* Directions for this task:
Write out the listing below without alteration, omitting its pictures.

* Provided material:
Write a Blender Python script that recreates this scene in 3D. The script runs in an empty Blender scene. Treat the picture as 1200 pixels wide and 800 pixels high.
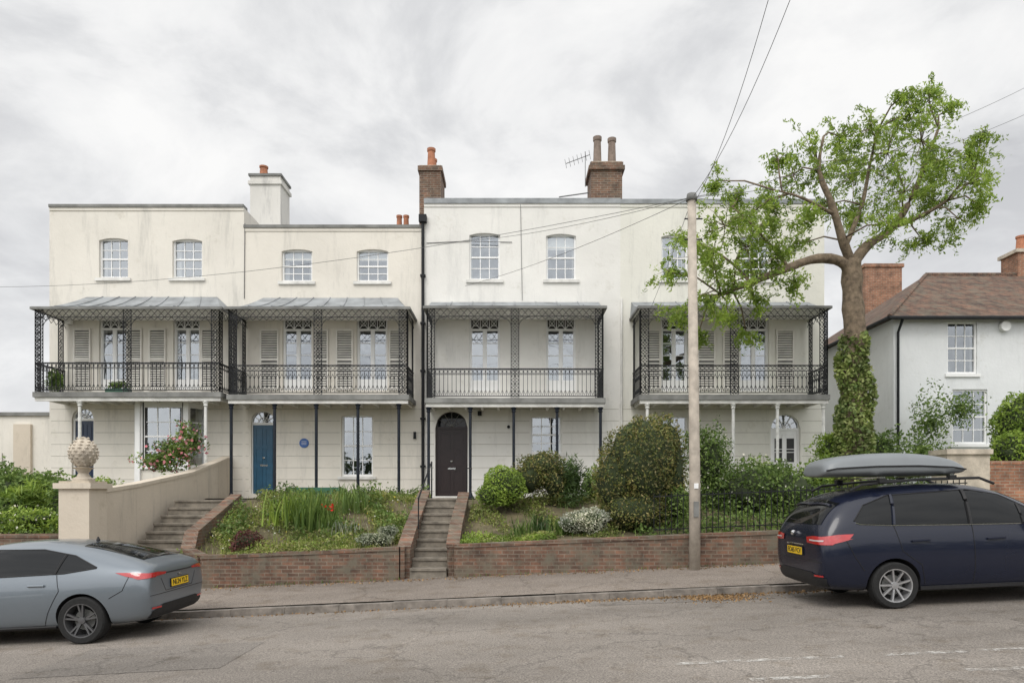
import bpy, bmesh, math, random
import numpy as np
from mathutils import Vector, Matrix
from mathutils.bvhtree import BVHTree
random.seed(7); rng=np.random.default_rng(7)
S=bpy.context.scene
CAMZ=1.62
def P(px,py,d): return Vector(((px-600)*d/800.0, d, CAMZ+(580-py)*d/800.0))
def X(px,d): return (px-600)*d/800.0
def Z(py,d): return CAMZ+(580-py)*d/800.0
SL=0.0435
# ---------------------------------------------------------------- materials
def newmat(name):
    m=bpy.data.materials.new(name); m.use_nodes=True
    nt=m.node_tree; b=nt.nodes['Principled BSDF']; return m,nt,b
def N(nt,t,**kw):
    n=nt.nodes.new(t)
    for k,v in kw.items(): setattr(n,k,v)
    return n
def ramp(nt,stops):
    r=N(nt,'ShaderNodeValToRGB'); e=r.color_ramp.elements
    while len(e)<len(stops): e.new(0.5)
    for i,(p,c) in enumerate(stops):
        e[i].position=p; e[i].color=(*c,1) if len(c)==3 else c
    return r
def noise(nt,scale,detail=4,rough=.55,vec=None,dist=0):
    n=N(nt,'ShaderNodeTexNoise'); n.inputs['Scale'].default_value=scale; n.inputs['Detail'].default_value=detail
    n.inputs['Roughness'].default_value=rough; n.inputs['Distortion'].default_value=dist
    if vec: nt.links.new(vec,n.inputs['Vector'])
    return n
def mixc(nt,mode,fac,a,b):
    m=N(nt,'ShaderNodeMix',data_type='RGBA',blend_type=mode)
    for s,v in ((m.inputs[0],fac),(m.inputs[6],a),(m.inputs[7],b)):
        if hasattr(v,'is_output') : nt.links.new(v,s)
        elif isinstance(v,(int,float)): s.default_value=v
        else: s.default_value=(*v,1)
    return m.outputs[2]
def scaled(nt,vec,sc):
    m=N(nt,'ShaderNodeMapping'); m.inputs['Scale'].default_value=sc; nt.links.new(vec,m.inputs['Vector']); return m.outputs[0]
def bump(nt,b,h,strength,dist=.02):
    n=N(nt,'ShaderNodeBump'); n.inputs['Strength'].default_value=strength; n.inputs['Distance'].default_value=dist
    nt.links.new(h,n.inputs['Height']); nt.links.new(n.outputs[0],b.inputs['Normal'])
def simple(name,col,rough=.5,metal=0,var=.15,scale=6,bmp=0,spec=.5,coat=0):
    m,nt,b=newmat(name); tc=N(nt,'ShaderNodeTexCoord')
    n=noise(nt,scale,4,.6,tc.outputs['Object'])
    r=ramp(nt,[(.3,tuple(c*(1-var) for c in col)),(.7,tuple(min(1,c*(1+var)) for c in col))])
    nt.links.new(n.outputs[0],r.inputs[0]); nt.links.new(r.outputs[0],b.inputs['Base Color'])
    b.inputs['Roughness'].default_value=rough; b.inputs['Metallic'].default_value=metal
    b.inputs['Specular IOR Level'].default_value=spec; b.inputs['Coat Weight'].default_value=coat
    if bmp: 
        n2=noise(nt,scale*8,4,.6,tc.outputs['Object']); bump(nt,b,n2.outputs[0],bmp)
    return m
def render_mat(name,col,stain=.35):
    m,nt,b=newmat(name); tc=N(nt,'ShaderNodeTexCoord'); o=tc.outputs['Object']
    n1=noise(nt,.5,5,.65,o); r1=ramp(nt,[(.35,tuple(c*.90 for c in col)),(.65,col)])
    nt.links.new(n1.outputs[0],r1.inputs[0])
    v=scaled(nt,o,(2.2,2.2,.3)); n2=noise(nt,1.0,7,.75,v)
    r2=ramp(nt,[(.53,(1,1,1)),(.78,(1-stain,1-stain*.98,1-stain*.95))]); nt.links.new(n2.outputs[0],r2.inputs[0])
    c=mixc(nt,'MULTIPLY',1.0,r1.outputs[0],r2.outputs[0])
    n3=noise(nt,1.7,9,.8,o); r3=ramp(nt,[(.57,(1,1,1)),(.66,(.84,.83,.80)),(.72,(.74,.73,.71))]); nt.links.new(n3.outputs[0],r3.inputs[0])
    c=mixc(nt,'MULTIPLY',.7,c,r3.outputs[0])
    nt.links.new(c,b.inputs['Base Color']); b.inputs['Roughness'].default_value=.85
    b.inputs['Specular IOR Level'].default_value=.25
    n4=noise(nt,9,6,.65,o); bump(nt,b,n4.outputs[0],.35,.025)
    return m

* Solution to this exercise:
Write a Blender Python script that recreates this scene in 3D. The script runs in an empty Blender scene. Treat the picture as 1200 pixels wide and 800 pixels high.
import bpy, bmesh, math, random
import numpy as np
from mathutils import Vector, Matrix
from mathutils.bvhtree import BVHTree
random.seed(7); rng=np.random.default_rng(7)
S=bpy.context.scene
CAMZ=1.62
def P(px,py,d): return Vector(((px-600)*d/800.0, d, CAMZ+(580-py)*d/800.0))
def X(px,d): return (px-600)*d/800.0
def Z(py,d): return CAMZ+(580-py)*d/800.0
SL=0.0435
# ---------------------------------------------------------------- materials
def newmat(name):
    m=bpy.data.materials.new(name); m.use_nodes=True
    nt=m.node_tree; b=nt.nodes['Principled BSDF']; return m,nt,b
def N(nt,t,**kw):
    n=nt.nodes.new(t)
    for k,v in kw.items(): setattr(n,k,v)
    return n
def ramp(nt,stops):
    r=N(nt,'ShaderNodeValToRGB'); e=r.color_ramp.elements
    while len(e)<len(stops): e.new(0.5)
    for i,(p,c) in enumerate(stops):
        e[i].position=p; e[i].color=(*c,1) if len(c)==3 else c
    return r
def noise(nt,scale,detail=4,rough=.55,vec=None,dist=0):
    n=N(nt,'ShaderNodeTexNoise'); n.inputs['Scale'].default_value=scale; n.inputs['Detail'].default_value=detail
    n.inputs['Roughness'].default_value=rough; n.inputs['Distortion'].default_value=dist
    if vec: nt.links.new(vec,n.inputs['Vector'])
    return n
def mixc(nt,mode,fac,a,b):
    m=N(nt,'ShaderNodeMix',data_type='RGBA',blend_type=mode)
    for s,v in ((m.inputs[0],fac),(m.inputs[6],a),(m.inputs[7],b)):
        if hasattr(v,'is_output') : nt.links.new(v,s)
        elif isinstance(v,(int,float)): s.default_value=v
        else: s.default_value=(*v,1)
    return m.outputs[2]
def scaled(nt,vec,sc):
    m=N(nt,'ShaderNodeMapping'); m.inputs['Scale'].default_value=sc; nt.links.new(vec,m.inputs['Vector']); return m.outputs[0]
def bump(nt,b,h,strength,dist=.02):
    n=N(nt,'ShaderNodeBump'); n.inputs['Strength'].default_value=strength; n.inputs['Distance'].default_value=dist
    nt.links.new(h,n.inputs['Height']); nt.links.new(n.outputs[0],b.inputs['Normal'])
def simple(name,col,rough=.5,metal=0,var=.15,scale=6,bmp=0,spec=.5,coat=0):
    m,nt,b=newmat(name); tc=N(nt,'ShaderNodeTexCoord')
    n=noise(nt,scale,4,.6,tc.outputs['Object'])
    r=ramp(nt,[(.3,tuple(c*(1-var) for c in col)),(.7,tuple(min(1,c*(1+var)) for c in col))])
    nt.links.new(n.outputs[0],r.inputs[0]); nt.links.new(r.outputs[0],b.inputs['Base Color'])
    b.inputs['Roughness'].default_value=rough; b.inputs['Metallic'].default_value=metal
    b.inputs['Specular IOR Level'].default_value=spec; b.inputs['Coat Weight'].default_value=coat
    if bmp: 
        n2=noise(nt,scale*8,4,.6,tc.outputs['Object']); bump(nt,b,n2.outputs[0],bmp)
    return m
def render_mat(name,col,stain=.35):
    m,nt,b=newmat(name); tc=N(nt,'ShaderNodeTexCoord'); o=tc.outputs['Object']
    n1=noise(nt,.5,5,.65,o); r1=ramp(nt,[(.35,tuple(c*.90 for c in col)),(.65,col)])
    nt.links.new(n1.outputs[0],r1.inputs[0])
    v=scaled(nt,o,(2.2,2.2,.3)); n2=noise(nt,1.0,7,.75,v)
    r2=ramp(nt,[(.53,(1,1,1)),(.78,(1-stain,1-stain*.98,1-stain*.95))]); nt.links.new(n2.outputs[0],r2.inputs[0])
    c=mixc(nt,'MULTIPLY',1.0,r1.outputs[0],r2.outputs[0])
    n3=noise(nt,1.7,9,.8,o); r3=ramp(nt,[(.57,(1,1,1)),(.66,(.84,.83,.80)),(.72,(.74,.73,.71))]); nt.links.new(n3.outputs[0],r3.inputs[0])
    c=mixc(nt,'MULTIPLY',.7,c,r3.outputs[0])
    nt.links.new(c,b.inputs['Base Color']); b.inputs['Roughness'].default_value=.85
    b.inputs['Specular IOR Level'].default_value=.25
    n4=noise(nt,9,6,.65,o); bump(nt,b,n4.outputs[0],.35,.025)
    return m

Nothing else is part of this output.